*What the task asks:* Print the records below exactly, from the line containing "Generate a Blender" down to the line containing "random.seed(7)", both lines included, and omit every picture.

----- Given records

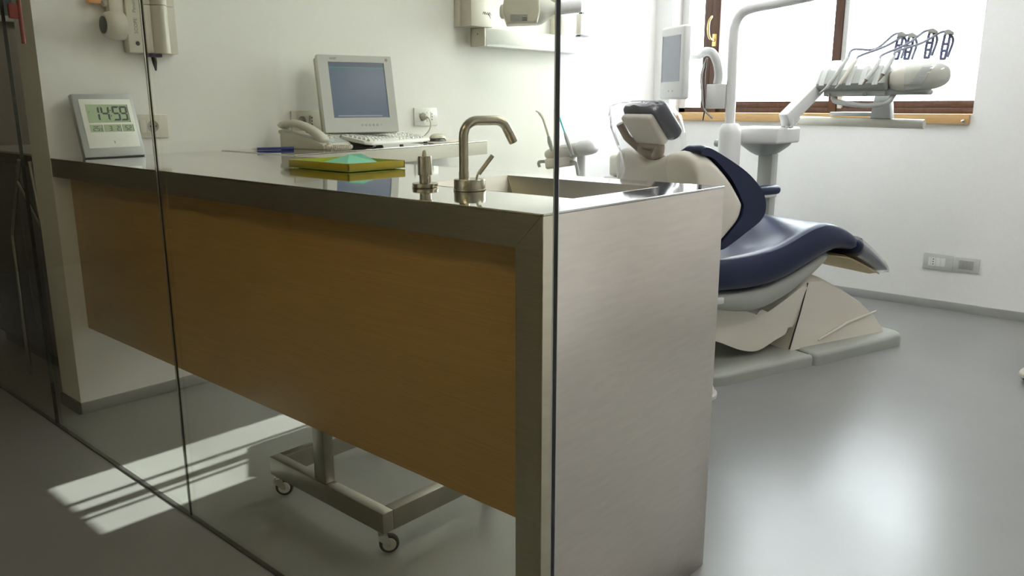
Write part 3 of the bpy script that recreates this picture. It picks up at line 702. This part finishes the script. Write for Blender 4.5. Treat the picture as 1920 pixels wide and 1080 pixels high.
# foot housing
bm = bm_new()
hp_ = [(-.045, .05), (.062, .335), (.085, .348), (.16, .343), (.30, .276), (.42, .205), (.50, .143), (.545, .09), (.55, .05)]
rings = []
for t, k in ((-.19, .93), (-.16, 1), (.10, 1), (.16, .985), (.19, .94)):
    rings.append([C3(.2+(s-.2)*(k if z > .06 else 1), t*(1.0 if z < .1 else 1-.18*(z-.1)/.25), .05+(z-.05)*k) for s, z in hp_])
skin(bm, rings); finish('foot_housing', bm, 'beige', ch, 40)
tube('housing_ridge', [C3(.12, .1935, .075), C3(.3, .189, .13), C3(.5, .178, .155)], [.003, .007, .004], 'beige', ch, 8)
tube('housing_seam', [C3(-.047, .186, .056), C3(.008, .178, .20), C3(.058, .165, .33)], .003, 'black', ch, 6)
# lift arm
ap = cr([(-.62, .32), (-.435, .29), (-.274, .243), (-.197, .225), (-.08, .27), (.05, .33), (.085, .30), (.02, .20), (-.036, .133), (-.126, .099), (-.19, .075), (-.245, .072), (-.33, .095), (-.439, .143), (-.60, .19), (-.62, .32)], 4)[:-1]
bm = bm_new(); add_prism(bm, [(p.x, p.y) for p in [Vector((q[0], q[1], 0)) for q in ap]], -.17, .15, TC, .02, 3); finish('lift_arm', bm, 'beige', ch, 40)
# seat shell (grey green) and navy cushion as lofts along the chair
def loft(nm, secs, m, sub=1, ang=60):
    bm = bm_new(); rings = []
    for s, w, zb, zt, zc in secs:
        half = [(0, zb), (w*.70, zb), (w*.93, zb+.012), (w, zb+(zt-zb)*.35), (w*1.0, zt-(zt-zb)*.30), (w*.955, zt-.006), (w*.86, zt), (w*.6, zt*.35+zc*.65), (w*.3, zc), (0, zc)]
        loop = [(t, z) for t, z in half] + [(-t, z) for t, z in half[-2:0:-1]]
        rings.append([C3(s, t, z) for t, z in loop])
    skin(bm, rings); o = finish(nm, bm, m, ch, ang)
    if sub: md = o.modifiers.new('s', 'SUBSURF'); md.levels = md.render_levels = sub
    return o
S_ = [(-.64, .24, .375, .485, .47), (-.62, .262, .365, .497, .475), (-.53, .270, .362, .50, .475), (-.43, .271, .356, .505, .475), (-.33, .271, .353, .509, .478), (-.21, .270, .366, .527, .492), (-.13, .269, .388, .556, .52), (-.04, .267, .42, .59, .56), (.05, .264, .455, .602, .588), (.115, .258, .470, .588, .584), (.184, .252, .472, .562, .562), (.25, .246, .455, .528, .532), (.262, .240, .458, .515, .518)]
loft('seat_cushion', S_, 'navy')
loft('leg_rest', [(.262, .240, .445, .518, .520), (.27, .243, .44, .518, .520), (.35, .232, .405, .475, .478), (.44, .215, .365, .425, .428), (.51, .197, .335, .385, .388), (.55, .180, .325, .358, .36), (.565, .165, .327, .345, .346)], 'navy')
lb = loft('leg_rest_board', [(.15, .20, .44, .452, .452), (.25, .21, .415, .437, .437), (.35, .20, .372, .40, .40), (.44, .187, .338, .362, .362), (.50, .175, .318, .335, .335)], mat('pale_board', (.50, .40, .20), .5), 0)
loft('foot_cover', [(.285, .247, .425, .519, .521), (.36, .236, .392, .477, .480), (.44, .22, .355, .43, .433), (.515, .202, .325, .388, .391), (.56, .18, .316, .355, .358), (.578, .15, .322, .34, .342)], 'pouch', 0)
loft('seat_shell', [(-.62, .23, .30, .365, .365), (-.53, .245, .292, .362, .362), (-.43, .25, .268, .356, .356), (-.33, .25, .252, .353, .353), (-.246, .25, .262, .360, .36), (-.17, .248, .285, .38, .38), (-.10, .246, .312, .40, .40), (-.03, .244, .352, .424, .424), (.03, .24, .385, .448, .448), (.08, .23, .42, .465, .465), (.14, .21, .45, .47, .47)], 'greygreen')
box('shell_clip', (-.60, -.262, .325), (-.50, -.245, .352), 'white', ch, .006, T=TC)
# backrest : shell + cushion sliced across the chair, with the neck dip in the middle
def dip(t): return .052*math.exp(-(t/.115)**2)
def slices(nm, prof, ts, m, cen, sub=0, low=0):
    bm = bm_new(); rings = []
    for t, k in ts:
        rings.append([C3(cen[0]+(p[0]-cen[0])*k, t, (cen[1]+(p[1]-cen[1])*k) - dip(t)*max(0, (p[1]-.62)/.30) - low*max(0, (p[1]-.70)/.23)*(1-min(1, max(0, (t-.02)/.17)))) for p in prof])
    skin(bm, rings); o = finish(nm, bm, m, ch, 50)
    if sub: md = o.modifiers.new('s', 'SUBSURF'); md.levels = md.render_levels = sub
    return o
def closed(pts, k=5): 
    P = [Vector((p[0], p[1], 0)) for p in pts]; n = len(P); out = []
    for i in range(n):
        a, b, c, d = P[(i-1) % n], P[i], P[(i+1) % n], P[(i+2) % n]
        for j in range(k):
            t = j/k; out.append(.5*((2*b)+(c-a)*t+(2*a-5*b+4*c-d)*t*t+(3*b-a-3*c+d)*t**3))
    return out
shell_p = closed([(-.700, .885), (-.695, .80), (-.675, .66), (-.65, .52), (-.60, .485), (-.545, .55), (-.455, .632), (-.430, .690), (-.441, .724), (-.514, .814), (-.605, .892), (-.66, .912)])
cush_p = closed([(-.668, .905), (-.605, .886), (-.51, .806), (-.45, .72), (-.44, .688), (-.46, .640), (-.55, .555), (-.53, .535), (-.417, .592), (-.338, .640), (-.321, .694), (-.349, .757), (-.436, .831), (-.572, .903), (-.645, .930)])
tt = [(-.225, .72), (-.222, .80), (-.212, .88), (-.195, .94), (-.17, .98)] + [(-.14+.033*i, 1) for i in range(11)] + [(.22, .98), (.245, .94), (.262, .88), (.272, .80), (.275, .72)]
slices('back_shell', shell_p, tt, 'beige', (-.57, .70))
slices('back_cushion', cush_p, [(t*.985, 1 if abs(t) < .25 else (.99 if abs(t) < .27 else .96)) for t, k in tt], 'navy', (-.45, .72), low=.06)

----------
----- Given records

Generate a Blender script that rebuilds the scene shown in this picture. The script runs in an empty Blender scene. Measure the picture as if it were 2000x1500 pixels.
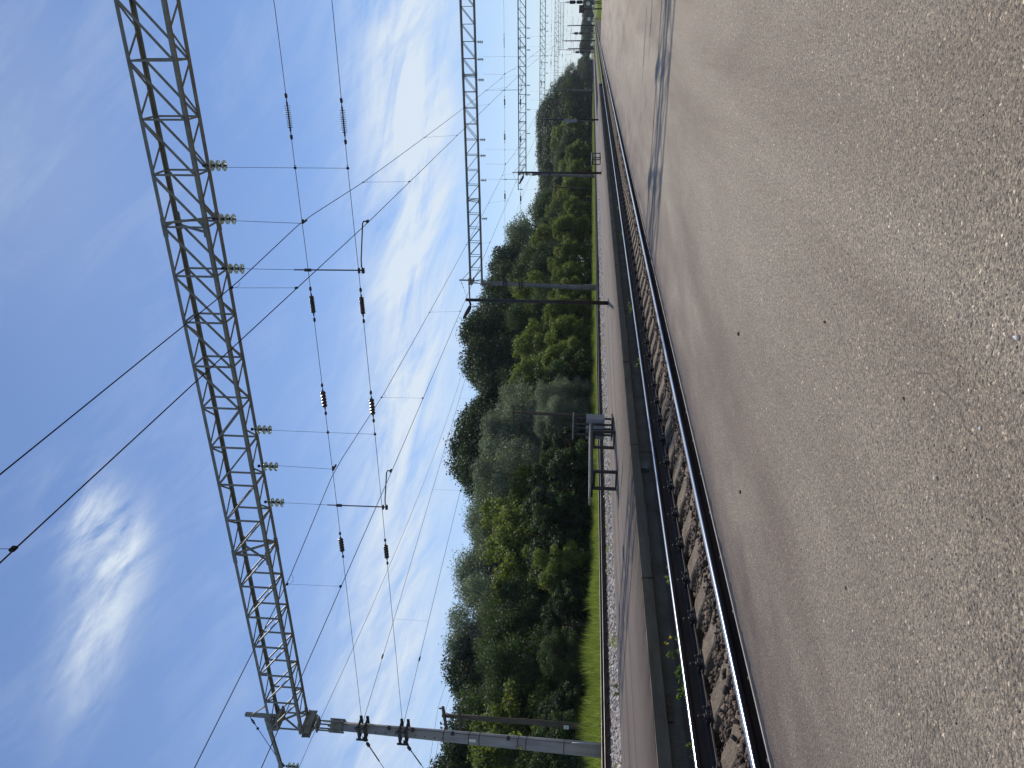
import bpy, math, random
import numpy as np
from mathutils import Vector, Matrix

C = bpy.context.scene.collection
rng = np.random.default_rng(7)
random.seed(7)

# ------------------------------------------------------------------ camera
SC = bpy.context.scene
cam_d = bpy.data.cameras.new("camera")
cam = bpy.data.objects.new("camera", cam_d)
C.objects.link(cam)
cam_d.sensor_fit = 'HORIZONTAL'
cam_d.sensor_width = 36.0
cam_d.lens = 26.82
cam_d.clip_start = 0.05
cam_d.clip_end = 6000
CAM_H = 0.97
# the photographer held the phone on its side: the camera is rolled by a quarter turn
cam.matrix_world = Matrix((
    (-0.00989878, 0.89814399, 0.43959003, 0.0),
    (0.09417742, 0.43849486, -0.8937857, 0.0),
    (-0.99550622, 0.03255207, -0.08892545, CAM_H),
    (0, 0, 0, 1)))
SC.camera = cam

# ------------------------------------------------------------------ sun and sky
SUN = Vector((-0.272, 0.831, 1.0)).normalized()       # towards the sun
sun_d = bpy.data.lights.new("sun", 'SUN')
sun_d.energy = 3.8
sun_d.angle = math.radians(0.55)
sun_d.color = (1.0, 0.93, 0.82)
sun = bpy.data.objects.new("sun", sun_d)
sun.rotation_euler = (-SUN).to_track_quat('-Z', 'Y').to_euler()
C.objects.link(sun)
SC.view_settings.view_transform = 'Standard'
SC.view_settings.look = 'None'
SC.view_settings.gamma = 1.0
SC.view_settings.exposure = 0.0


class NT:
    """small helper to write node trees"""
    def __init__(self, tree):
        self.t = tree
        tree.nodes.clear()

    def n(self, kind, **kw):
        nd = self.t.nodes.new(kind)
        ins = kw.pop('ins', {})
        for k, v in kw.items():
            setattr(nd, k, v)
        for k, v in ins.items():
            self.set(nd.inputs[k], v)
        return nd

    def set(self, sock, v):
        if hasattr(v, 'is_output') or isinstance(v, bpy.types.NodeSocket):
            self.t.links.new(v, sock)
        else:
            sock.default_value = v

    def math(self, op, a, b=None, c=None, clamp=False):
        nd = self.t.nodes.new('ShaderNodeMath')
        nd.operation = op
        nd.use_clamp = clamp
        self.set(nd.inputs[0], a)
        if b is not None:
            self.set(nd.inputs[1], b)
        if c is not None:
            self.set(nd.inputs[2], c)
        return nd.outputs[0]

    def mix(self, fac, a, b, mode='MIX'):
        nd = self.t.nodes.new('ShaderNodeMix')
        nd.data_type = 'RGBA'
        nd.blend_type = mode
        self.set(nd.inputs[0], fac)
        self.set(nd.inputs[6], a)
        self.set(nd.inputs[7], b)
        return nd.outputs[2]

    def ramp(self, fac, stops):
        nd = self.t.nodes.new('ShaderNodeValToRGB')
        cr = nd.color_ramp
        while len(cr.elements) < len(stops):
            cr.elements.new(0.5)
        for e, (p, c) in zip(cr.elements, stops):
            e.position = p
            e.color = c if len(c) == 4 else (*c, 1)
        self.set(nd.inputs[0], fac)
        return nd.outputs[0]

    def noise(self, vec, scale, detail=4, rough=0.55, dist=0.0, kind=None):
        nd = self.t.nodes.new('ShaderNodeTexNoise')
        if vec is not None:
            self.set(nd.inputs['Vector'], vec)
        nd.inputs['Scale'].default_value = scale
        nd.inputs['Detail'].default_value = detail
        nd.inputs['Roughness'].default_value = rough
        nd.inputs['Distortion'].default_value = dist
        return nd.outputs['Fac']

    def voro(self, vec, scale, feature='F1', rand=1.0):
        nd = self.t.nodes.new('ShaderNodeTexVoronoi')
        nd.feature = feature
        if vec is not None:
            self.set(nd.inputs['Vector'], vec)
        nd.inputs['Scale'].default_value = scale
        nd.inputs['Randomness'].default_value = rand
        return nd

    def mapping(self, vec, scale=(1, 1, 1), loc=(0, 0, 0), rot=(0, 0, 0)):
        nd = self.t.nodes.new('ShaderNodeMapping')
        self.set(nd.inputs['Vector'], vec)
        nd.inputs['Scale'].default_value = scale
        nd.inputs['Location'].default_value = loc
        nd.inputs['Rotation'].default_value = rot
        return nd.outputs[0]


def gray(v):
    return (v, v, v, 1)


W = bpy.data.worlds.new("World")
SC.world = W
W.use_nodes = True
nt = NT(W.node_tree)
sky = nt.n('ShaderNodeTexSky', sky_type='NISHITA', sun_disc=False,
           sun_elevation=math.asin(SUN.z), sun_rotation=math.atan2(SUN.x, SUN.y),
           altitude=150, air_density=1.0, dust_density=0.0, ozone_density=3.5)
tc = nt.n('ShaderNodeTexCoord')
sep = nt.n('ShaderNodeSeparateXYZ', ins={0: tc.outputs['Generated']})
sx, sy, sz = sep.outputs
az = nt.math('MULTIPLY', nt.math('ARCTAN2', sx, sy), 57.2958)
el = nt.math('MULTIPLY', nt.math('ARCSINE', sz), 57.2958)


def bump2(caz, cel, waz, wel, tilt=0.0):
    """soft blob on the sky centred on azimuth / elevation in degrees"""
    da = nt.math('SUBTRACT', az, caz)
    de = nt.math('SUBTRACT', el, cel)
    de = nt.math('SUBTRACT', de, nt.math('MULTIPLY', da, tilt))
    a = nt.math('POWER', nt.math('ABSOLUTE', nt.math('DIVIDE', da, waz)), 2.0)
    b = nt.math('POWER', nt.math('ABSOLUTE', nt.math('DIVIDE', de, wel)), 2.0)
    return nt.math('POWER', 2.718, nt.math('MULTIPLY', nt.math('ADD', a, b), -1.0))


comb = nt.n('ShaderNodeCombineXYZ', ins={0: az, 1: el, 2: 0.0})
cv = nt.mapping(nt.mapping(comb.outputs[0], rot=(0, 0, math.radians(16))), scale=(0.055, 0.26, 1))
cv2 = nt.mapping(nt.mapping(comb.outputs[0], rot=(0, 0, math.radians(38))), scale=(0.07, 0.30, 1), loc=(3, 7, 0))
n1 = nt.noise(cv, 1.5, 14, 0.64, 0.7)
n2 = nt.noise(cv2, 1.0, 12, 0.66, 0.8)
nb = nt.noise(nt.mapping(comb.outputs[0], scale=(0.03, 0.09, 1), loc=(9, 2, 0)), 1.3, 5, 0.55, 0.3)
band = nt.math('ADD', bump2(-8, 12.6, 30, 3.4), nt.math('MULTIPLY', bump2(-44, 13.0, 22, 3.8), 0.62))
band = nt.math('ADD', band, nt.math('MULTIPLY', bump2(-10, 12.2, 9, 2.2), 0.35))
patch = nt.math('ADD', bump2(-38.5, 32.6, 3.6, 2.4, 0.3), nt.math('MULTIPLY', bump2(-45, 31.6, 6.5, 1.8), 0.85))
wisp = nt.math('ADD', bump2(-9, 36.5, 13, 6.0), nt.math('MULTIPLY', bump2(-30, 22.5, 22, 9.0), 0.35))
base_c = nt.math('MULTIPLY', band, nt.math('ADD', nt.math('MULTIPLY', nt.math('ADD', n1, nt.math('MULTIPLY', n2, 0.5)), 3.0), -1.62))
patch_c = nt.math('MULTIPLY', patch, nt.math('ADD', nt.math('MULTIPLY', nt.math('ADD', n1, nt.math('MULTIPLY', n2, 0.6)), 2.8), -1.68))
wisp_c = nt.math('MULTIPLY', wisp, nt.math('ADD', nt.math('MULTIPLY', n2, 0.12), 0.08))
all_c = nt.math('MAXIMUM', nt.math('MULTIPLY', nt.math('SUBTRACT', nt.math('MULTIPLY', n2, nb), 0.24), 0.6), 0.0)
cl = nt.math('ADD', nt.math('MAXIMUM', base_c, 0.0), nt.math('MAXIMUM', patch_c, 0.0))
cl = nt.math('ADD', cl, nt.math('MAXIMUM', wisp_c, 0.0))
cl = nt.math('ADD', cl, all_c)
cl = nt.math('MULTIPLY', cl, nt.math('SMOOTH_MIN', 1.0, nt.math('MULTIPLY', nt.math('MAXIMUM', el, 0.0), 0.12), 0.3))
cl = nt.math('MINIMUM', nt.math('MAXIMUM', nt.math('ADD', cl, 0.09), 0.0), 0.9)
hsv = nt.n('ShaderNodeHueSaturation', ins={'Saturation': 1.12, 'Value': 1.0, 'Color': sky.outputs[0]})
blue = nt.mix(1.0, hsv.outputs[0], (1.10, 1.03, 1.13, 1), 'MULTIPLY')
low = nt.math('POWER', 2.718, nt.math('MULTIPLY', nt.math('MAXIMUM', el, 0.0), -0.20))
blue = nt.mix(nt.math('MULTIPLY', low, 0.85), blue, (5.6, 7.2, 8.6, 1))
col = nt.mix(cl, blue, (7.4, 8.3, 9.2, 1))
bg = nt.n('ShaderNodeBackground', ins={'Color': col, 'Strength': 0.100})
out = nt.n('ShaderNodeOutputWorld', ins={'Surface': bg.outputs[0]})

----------

*Answer to this exercise:*
Generate a Blender script that rebuilds the scene shown in this picture. The script runs in an empty Blender scene. Measure the picture as if it were 2000x1500 pixels.
import bpy, math, random
import numpy as np
from mathutils import Vector, Matrix

C = bpy.context.scene.collection
rng = np.random.default_rng(7)
random.seed(7)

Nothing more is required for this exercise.